Lamentablemente, tras la aprobación de la Constitución de 1999, la actualmente vigente aunque no muy respetada, el presidencialismo volvió con fuerza, al punto de la hipérbole, con Hugo Chávez. El cuento es largo, basta con resumir que desde entonces el presidente ahora es jefe de Estado, jefe de Gobierno, comandante en jefe de las Fuerzas Armadas, comandante supremo y eterno, presidente obrero, comentarista televisivo, historiador, guía espiritual, cómics, humorista y camarada. Parece chiste, pero no lo es. A diferencia de 1961, cuando las leyes habilitantes eran una circunstancia especial, después de 1999 gran parte de las leyes vigentes provienen de decretos aprobados en el marco de habilitantes que parecen cheques en blanco.
La interpelación de ministros, los votos de censura, la rendición de cuentas, pasaron a mejor vida. Cuando en 2015 fue electa la Asamblea Nacional de mayoría opositora se prendieron las alarmas en el llamado Alto Mando de la Revolución.

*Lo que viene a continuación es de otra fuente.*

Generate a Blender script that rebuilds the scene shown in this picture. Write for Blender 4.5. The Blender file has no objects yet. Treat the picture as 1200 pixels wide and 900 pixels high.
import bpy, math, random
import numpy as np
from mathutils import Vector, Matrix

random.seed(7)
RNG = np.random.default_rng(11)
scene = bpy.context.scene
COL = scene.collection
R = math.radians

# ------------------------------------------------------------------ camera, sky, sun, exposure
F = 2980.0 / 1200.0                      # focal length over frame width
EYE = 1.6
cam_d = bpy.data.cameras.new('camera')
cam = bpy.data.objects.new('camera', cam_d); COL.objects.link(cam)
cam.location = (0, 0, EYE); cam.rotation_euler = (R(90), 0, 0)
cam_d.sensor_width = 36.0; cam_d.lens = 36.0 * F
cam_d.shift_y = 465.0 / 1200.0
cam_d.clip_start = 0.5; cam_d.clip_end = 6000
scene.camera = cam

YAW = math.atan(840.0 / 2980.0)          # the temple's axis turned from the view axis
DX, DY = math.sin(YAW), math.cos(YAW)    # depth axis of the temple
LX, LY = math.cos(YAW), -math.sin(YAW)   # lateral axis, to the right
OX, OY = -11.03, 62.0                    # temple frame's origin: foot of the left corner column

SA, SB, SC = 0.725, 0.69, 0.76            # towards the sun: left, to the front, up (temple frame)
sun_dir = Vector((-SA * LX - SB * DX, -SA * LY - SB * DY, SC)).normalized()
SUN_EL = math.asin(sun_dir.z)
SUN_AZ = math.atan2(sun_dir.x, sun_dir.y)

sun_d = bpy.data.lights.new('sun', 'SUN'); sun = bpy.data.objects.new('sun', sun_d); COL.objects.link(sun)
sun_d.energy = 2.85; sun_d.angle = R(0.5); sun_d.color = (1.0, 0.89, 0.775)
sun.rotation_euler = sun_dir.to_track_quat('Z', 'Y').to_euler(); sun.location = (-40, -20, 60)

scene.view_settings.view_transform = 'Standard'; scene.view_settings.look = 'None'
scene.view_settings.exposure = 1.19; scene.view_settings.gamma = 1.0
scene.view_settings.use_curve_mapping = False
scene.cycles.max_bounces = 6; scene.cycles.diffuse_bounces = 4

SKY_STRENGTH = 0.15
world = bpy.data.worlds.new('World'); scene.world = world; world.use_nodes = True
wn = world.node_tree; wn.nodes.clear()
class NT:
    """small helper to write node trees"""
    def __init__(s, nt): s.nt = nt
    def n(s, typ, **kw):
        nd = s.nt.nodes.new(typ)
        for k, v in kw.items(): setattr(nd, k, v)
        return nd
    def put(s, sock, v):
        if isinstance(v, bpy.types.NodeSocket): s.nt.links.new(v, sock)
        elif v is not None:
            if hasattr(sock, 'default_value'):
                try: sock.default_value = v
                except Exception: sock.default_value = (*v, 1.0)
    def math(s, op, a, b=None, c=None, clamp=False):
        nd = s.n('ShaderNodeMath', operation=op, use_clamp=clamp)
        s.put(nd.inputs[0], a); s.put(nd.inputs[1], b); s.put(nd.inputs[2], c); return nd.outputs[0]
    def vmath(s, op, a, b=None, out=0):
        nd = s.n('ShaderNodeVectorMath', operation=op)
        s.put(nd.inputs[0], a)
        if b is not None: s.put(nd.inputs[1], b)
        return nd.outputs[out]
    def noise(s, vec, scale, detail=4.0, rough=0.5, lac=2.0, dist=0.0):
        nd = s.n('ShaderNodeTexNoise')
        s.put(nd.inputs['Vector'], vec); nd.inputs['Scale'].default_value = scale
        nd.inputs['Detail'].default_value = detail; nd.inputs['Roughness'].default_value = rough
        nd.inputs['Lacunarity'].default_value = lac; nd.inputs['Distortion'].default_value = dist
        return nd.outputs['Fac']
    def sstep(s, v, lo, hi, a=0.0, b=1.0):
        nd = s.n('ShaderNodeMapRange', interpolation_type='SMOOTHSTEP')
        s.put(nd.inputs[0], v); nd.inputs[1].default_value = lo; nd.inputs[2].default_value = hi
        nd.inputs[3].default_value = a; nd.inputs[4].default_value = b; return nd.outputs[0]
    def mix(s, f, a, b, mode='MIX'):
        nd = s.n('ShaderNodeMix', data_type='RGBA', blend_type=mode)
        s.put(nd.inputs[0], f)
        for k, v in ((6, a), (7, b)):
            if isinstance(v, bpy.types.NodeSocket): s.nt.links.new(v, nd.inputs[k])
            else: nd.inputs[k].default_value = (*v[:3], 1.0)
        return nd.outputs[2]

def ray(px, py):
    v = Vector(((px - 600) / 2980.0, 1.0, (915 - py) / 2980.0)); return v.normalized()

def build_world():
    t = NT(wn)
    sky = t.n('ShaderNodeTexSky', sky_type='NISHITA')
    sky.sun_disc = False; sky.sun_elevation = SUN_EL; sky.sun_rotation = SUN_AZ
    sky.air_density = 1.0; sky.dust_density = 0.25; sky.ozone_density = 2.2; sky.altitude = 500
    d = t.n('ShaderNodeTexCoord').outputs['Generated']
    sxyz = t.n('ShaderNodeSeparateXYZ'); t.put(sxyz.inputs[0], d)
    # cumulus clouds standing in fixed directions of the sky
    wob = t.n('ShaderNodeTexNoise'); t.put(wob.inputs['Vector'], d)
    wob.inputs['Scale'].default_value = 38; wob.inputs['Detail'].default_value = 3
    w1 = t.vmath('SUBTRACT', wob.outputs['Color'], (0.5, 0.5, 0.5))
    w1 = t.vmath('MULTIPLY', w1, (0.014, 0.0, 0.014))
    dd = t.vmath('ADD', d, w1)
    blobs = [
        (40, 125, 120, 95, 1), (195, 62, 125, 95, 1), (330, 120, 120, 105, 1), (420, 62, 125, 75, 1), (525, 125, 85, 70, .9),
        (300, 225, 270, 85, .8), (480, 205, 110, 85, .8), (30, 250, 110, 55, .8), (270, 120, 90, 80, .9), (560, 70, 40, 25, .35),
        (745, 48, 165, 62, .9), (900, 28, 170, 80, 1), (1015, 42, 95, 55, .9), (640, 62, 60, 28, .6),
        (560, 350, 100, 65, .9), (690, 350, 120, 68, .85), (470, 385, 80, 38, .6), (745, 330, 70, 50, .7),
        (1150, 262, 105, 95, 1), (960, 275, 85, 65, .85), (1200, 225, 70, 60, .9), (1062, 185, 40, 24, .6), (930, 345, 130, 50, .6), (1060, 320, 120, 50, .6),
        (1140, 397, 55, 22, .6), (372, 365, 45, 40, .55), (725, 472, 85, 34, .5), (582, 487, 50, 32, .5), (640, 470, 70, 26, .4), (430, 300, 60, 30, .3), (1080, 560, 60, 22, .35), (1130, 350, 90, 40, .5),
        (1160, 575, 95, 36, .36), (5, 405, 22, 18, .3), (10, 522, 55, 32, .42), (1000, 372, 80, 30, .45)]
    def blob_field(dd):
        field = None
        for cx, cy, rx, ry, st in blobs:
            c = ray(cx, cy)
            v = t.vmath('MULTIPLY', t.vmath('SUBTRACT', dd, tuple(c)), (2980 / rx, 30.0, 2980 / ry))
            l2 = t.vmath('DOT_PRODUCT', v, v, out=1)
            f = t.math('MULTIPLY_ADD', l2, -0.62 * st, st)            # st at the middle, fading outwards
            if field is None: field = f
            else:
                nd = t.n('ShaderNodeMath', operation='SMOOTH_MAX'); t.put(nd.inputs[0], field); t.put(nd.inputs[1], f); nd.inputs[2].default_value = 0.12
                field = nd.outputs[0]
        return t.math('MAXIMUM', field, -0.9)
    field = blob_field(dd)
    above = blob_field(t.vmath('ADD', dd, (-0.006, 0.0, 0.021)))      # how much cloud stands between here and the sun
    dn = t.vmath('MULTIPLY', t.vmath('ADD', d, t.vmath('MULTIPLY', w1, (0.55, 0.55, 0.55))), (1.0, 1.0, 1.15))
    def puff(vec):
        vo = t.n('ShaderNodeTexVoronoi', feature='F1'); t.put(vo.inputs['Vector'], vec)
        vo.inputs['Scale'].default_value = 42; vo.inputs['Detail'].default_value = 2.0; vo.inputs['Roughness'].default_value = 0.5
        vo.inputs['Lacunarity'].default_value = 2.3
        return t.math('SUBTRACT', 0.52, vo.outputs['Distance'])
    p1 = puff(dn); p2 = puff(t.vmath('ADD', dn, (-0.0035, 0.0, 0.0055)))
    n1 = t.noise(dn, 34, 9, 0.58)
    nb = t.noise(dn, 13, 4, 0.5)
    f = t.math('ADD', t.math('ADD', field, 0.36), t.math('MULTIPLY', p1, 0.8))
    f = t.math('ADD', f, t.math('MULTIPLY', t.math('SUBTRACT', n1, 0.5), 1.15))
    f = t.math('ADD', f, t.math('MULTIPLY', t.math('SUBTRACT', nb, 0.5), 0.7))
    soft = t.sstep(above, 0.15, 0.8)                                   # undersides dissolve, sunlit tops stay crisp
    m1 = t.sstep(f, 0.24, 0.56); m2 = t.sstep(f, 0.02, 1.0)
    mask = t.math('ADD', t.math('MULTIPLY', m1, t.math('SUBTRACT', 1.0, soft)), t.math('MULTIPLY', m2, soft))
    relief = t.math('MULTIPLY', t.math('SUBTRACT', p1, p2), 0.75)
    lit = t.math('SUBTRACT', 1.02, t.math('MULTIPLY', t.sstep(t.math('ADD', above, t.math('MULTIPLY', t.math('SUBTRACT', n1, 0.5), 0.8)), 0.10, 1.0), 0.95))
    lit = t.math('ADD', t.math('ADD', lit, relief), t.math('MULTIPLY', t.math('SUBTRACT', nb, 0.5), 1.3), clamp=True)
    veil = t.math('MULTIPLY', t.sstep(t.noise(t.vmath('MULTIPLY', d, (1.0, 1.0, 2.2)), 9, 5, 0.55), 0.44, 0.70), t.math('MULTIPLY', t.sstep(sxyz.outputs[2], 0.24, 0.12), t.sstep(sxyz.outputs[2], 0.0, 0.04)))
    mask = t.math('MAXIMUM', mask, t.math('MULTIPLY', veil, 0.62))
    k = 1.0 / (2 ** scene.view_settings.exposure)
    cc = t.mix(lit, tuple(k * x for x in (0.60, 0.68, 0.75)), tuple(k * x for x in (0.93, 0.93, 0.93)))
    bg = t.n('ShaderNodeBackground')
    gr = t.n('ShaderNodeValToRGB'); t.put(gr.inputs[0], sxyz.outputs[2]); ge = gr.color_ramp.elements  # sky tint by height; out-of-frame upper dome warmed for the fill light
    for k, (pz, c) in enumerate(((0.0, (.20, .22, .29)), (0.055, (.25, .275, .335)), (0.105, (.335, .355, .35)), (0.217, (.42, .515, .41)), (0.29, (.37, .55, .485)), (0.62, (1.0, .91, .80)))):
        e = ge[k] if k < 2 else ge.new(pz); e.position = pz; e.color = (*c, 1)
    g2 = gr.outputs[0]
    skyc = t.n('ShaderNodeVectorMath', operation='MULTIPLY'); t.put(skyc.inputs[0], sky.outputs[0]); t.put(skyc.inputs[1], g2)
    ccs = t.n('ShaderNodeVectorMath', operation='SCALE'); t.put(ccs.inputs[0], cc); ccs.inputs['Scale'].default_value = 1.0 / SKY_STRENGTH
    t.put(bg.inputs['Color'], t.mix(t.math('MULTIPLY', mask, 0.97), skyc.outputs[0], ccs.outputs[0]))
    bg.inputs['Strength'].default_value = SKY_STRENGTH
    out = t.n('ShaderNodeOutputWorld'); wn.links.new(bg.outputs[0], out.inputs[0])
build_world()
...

Desde el primer día el TSJ procedió a emitir sentencias para recortar las competencias del parlamento, los salarios de los diputados fueron suspendidos, se le cortaron los servicios públicos a las instalaciones del parlamento, se asedió el Palacio Federal con las Fuerzas Armadas y, desde ese momento, se judicializó a los partidos políticos para que no ocurrieran, en lo sucesivo, elecciones libres y justas. El régimen mutó desde un autoritarismo competitivo a uno no competitivo. Tal fue la arremetida del hiperpresidencialismo que se desconoció la titularidad de la acción penal del Ministerio Público destituyéndose a Luisa Ortega Díaz y, con un estrafalario mecanismo, fue designado por una Asamblea Nacional Constituyente que nunca redactó una nueva Constitución a Tarek William Saab como nuevo fiscal general.
La ola de protestas antigubernamentales que por estos procederes se desató fue reprimida violentamente, al punto de generar escándalo internacional por la sistemática violación de derechos humanos. Se institucionalizó el asesinato, la persecución, la prisión y la tortura por motivos políticos. Lógicamente, buena parte de las democracias del mundo han roto relaciones con Venezuela y se nos ha sometido a sanciones internacionales porque así son tratados los Estados que violan los derechos humanos.
Hoy en día el conflicto político que agobia a Venezuela está tratando de resolverse por medios pacíficos a través de la negociaciones entre la Plataforma Unitaria y el gobierno de Venezuela. Hay lentos avances y quizá, con el apoyo de la comunidad internacional, puedan celebrarse elecciones libres y justas en 2024. Ahora bien, si ese escenario ocurre, esperemos que sí, también debe llamarnos a la reflexión que la crisis que estamos atravesando tiene su raíz, su fuente, en el presidencialismo exacerbado, en el hiperpresidencialismo.
En el mediano y largo plazo, debemos afrontar la necesidad de una reforma política que permita dotarnos de un parlamento bicameral, con órganos auxiliares altamente técnicos, que pueda ejercer un amplio control político sobre el gobierno, incluso, que los gobiernos dependan, so pena de adelanto de elecciones, del apoyo parlamentario mayoritario, que designe al Alto Mando Militar, que interpele ministros, que designe magistrados que gocen de autonomía, que pueda celebrar debates como el foro político más importante del país y que los partidos políticos puedan gozar de todas las prerrogativas que una democracia puede ofrecer. Los presidentes pueden seguir existiendo, pero no bajo la modalidad de salvadores de la patria, de semidioses, de seres incuestionables y que solo les podamos admirar y aplaudir. Ese hiperpresidencialismo, esa autocracia maquillada, debe ser sustituida constitucionalmente por un parlamento que sea el auténtico vocero de la soberanía popular.